Mostly I think it's because you have quite a bit that you don't explain. I'm not exactly sure what the image should be for "we cast them into the fire, cooked them in the bowls of our hands." To me, this says that both the hands and the snakes are in the fire, but later, you talk about the hands almost as if they are the fire, and that these snakes are still alive, so what was with the fire in the first place? "We ate them with the grit of charcoal and fire in our hands and tongue, the smoldering of the coals burning the hollow of us as they went down, and we writhed with the pain of it, unsure where their twisting ended and ours began," so this part has what I'm talking about. How I understand the earlier section is that the snakes are on their hands, so they're not getting charcoal on them, they're just burning and the hands are basically acting as a pan, which means the heat hits the hands, not the snakes until the hands are heated through. The reason it's this way and not that the fire is on the hands with the snake is that "we cast them into the fire" not "we cast the fire onto them" which means that we are moving the snakes to the fire. The fire isn't moving. For the fire to work, it has to be smoldering on coal and making ash and all that stuff. Basically, the problem I get is that the snakes aren't in the fire, the hand is in the fire. The reason mostly is because of "bowls."
Interestingly enough, if we look at the first indications of how these snakes are on the hands, we get a different image. Instead of in the cupped hands, "they tangled around our arms" which means that shoving your fist in a flame is going to definitely cook the snake, but it'll probably also run away from it.
It's a minor detail, but I think it is super important for the images of the poem. It's the difference between talking about a smoldering snake of peeling flesh and skin, and a snake that's been protected and horribly mutilated hands which burns the snake.

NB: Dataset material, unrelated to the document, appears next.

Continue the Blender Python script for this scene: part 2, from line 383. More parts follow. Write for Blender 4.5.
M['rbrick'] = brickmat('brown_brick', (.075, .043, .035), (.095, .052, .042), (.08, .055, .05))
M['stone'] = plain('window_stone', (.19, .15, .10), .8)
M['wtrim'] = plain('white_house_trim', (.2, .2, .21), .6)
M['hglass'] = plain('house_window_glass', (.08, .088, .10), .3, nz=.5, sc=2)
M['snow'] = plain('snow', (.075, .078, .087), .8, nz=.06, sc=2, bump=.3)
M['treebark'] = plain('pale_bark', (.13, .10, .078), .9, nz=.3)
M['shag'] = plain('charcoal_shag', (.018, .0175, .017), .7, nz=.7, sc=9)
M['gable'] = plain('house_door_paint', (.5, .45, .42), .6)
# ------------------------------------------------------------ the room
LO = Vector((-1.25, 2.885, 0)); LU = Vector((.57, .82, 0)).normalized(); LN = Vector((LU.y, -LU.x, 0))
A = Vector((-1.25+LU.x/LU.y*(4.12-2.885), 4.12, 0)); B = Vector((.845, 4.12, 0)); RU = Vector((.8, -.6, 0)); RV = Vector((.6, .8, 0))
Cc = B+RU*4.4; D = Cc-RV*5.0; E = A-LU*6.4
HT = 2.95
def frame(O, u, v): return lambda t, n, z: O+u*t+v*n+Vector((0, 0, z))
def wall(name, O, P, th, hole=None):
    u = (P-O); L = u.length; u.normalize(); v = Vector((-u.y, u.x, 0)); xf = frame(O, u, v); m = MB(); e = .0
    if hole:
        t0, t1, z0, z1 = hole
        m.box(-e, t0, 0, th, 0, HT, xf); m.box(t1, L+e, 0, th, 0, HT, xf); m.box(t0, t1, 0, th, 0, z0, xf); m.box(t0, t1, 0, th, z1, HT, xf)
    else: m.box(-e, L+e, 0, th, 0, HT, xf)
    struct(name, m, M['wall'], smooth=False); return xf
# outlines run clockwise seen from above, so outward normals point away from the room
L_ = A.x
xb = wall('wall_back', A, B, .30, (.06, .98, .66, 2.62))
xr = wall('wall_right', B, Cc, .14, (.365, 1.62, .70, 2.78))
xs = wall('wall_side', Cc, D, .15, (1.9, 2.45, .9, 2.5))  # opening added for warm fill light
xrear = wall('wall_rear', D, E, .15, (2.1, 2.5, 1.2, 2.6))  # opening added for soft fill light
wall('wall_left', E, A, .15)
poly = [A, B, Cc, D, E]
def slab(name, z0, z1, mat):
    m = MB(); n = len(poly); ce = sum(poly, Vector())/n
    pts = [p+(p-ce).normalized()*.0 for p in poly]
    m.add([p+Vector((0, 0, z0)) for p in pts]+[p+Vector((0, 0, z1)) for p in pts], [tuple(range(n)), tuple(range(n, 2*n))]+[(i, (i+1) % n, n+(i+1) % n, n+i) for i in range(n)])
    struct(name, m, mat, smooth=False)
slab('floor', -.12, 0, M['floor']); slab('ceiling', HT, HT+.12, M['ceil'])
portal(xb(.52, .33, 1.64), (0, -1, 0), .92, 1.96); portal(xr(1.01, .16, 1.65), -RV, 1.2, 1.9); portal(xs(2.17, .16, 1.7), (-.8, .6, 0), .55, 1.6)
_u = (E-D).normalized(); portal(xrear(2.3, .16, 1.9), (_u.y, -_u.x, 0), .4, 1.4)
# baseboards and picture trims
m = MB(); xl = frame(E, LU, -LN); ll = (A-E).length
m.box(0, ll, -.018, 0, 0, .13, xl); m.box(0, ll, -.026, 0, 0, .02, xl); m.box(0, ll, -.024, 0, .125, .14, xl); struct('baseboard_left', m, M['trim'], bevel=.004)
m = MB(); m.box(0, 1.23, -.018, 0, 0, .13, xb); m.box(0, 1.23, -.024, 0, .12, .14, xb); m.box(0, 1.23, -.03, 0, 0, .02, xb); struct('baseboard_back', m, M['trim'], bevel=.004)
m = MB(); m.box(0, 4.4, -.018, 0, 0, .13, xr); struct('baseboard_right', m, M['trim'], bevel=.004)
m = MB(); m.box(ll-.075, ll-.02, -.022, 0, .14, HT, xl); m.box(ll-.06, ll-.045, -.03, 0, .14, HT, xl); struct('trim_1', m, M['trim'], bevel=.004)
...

I think if you clear up this description, it definitely has depth to think about and dive into as you read through the poem. Overall, great job as usual. I like the structure and the style, especially the sounds of the words.
Wow! This is one poem that I am finding myself that I am going to have to study. It seems very metaphorical. I like how you told a poetic story of starving people eating their predators. Or maybe not. Maybe it is just an example of symbolism. I don't know, this story seems very abstract to me. And I really like that. Also I could really feel the grip of this story. Like an icy caress of the seeming despair of the narrator. Almost like a literary form of expressionism. Maybe you did not intend for this to be an abstract piece, but that was how I viewed it. But hey, that's the beauty of literature.